DOMINGO IV DE CUARESMA
Este domingo de cuaresma tiene un sabor distinto, nos hace mirar el centro de nuestra fe: el amor de Dios revelado en la cruz. El evangelio corresponde al diálogo de Jesús con Nicodemo, un judío piadoso que, como buen fariseo, había puesto su confianza en la ley de Moisés. A pesar de que son muchas las cosas que separan a Nicodemo de Jesús, su modo de entender la religión, su posición social, su riqueza, etc., hay algo más importante que les une, y es el amor a Dios y querer encontrarlo en su vida: Nicodemo busca honestamente al Dios verdadero.
El evangelio nos dice que se acercó al Señor «de noche» por temor.
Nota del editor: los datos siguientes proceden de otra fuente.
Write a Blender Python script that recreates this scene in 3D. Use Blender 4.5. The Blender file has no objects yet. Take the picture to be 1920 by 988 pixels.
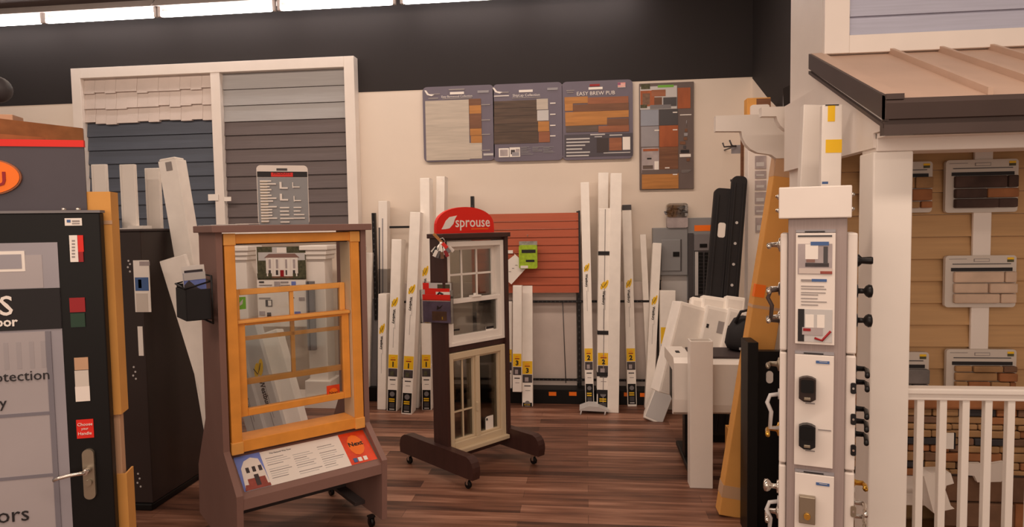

La noche puede representar, por una parte, la tiniebla de la duda frente a la luz de la fe. Nicodemo va en la noche porque su fe aún es demasiado pobre. Y una fe débil, como la de Nicodemo en este momento, da lugar, por otra parte, a un testimonio débil. No quiere que lo vean. Y es en esta situación de búsqueda, desde la propia pequeñez, desde donde Jesús conduce a Nicodemo a profundidades insospechadas. Él busca a Dios, y Jesús le va a mostrar como es su rostro.
En un momento del diálogo Jesús se aplica a sí mismo la imagen de la serpiente de bronce. Moisés tuvo que hacer, de parte de Dios, una serpiente de bronce y elevarla en un mástil, de tal manera, que aquella serpiente, solo con ser mirada, salvó a muchos israelitas de las picaduras de las serpientes venenosas (Nm 21,4-9). En ese mástil Jesús ve la figura anticipada del madero de la cruz, y así se lo explica a Nicodemo, de la misma manera tiene que ser elevado el Hijo del hombre para que, quien cree en él, participe de la vida eterna que nos regala.
Es este el centro de la buena noticia de Jesús, el eje de toda la vida cristiana: «Tanto amó Dios al mundo, que entregó a su único Hijo». Con frecuencia olvidamos que el propósito de su amor es que el mundo tenga vida. Es pues un amor universal. Desde esta revelación se entiende que ser cristiano es experimentar ese amor, y a la vez, sentirse enviado a manifestarlo, pues solo así reconocerán que somos sus discípulos. Me puedo imaginar a Nicodemo esa noche. Él que deseaba un cambio en su vida, descubre que lo que tiene que hacer es nacer de nuevo. Pedía luz y queda deslumbrado. Algo de esto deberíamos sentir nosotros cada vez que miramos la cruz. Ojalá que aquellas palabras, «tanto amó Dios al mundo…», nunca dejen de producir en nosotros el asombro y el vértigo de un amor así.
La invitación a «coger la cruz y seguirle», que Jesús realiza a todos sus discípulos, se entiende bien desde este evangelio. La cruz no es ensalzar el sufrimiento y el dolor, sino la cercanía y el amor de Dios. No es el simple sufrimiento lo que salva, sino el amor. Por eso, anunciar la cruz del Señor se puede resumir en amar sin medida. Coger la cruz es percibir la fuerza liberadora que tiene el amor cuando es vivido de forma total.